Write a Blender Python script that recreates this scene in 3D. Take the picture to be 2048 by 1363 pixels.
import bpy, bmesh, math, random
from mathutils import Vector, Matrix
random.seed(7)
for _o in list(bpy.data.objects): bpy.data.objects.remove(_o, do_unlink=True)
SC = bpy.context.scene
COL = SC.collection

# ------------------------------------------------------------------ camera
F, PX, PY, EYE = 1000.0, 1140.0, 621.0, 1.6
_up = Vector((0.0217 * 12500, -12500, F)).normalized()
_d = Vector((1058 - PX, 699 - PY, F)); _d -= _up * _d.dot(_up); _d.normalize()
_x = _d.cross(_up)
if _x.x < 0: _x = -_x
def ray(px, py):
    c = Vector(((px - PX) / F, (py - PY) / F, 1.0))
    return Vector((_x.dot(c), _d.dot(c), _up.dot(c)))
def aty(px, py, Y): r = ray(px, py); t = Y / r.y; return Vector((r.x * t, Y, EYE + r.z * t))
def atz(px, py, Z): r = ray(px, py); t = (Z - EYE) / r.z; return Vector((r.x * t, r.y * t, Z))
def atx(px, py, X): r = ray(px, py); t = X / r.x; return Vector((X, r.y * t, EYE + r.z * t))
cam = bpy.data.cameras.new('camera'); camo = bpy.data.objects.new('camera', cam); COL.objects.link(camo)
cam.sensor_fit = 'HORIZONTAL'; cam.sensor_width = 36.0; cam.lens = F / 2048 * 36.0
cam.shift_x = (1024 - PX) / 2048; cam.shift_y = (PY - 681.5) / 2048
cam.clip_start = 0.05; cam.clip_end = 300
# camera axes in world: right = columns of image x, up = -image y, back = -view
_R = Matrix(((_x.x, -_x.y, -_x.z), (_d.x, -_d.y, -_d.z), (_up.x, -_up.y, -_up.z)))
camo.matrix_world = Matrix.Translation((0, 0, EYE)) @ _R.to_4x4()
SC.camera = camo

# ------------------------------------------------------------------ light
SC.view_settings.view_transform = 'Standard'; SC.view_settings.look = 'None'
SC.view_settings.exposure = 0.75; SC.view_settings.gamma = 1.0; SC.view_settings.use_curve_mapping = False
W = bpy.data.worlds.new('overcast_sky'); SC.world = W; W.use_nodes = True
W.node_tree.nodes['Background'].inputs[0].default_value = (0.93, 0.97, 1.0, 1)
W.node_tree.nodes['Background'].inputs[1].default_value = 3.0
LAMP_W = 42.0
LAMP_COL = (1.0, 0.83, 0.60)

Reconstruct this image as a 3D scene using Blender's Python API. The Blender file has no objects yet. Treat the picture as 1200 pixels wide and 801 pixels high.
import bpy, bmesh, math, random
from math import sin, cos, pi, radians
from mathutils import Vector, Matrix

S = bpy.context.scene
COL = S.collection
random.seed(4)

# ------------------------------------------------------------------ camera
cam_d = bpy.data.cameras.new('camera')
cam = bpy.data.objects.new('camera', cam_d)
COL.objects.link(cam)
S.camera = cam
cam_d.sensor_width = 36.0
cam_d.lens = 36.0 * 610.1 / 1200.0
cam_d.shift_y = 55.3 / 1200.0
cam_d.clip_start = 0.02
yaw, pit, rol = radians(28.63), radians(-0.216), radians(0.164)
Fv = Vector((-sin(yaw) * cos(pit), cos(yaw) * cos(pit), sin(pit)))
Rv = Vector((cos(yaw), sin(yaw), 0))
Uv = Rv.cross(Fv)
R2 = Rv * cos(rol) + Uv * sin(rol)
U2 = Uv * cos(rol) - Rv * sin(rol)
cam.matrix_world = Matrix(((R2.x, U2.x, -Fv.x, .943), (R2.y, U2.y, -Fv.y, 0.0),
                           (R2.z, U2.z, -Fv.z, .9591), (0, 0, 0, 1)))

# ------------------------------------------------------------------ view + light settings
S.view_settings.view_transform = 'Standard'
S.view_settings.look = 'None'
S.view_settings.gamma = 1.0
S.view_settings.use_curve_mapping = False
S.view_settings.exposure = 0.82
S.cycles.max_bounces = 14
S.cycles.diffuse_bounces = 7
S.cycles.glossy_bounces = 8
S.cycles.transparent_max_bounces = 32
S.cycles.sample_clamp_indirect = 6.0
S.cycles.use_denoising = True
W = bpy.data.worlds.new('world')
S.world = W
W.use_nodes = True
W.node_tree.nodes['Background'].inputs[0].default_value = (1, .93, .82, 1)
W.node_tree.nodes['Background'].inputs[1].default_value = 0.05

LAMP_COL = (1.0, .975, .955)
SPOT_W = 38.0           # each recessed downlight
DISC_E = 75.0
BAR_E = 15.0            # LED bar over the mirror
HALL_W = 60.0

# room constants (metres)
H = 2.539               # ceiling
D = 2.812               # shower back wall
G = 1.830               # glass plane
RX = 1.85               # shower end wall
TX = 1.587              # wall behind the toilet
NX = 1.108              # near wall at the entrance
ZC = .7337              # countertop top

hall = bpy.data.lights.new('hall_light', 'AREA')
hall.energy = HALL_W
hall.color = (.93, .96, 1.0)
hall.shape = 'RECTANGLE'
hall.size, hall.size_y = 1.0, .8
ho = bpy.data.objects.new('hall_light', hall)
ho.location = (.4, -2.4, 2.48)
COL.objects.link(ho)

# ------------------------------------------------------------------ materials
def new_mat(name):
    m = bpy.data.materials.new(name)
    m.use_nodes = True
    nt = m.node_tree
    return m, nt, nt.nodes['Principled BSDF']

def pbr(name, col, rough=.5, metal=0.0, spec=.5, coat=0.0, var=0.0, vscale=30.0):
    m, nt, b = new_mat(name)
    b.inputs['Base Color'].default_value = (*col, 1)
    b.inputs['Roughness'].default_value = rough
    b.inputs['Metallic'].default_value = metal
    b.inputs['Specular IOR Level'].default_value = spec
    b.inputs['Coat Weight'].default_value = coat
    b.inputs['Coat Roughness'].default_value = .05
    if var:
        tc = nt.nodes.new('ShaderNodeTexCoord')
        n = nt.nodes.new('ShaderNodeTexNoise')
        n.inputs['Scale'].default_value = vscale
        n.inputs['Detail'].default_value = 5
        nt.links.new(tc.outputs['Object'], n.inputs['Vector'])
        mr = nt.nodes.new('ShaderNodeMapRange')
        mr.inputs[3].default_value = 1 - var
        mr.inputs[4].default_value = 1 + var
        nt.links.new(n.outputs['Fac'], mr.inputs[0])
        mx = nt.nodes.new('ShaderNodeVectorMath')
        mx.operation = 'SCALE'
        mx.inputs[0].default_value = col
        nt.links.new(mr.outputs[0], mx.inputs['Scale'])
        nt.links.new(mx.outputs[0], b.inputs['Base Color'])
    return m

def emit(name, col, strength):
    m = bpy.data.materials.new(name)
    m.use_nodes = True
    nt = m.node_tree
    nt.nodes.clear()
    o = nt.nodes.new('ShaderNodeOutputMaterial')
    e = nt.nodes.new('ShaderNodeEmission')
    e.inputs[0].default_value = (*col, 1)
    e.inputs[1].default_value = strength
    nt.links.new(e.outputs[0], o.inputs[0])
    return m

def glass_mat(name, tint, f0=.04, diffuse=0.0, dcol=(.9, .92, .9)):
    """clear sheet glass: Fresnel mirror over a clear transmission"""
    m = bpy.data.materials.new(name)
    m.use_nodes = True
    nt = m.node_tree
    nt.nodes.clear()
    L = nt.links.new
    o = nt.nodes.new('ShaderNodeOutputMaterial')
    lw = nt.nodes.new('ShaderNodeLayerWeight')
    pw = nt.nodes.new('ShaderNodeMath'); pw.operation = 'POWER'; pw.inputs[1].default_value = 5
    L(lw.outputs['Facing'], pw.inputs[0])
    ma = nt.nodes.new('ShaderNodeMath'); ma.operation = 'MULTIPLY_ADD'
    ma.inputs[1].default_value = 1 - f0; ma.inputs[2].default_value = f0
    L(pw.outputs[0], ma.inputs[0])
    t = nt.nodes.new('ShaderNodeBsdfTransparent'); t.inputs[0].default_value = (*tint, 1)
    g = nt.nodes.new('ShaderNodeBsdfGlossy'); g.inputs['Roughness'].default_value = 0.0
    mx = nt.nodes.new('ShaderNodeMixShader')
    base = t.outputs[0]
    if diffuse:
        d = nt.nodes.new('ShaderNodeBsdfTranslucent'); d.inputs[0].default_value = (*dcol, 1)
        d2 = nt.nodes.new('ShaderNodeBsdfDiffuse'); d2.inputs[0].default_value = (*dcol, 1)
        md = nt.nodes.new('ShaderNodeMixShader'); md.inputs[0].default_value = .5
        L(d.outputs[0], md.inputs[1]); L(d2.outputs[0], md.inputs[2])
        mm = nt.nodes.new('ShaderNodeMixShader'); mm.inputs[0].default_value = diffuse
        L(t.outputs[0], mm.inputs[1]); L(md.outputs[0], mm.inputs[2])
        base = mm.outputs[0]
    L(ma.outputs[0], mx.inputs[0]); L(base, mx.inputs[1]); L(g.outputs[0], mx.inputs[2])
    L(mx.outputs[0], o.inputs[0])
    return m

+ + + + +

◆ **Given request**
Exactly as they appear, please write out the lines from the opening of the listing above down to the line containing "COL = SC.collection", with both end lines included.

◆ **Solution to this task**
Write a Blender Python script that recreates this scene in 3D. Take the picture to be 2048 by 1363 pixels.
import bpy, bmesh, math, random
from mathutils import Vector, Matrix
random.seed(7)
for _o in list(bpy.data.objects): bpy.data.objects.remove(_o, do_unlink=True)
SC = bpy.context.scene
COL = SC.collection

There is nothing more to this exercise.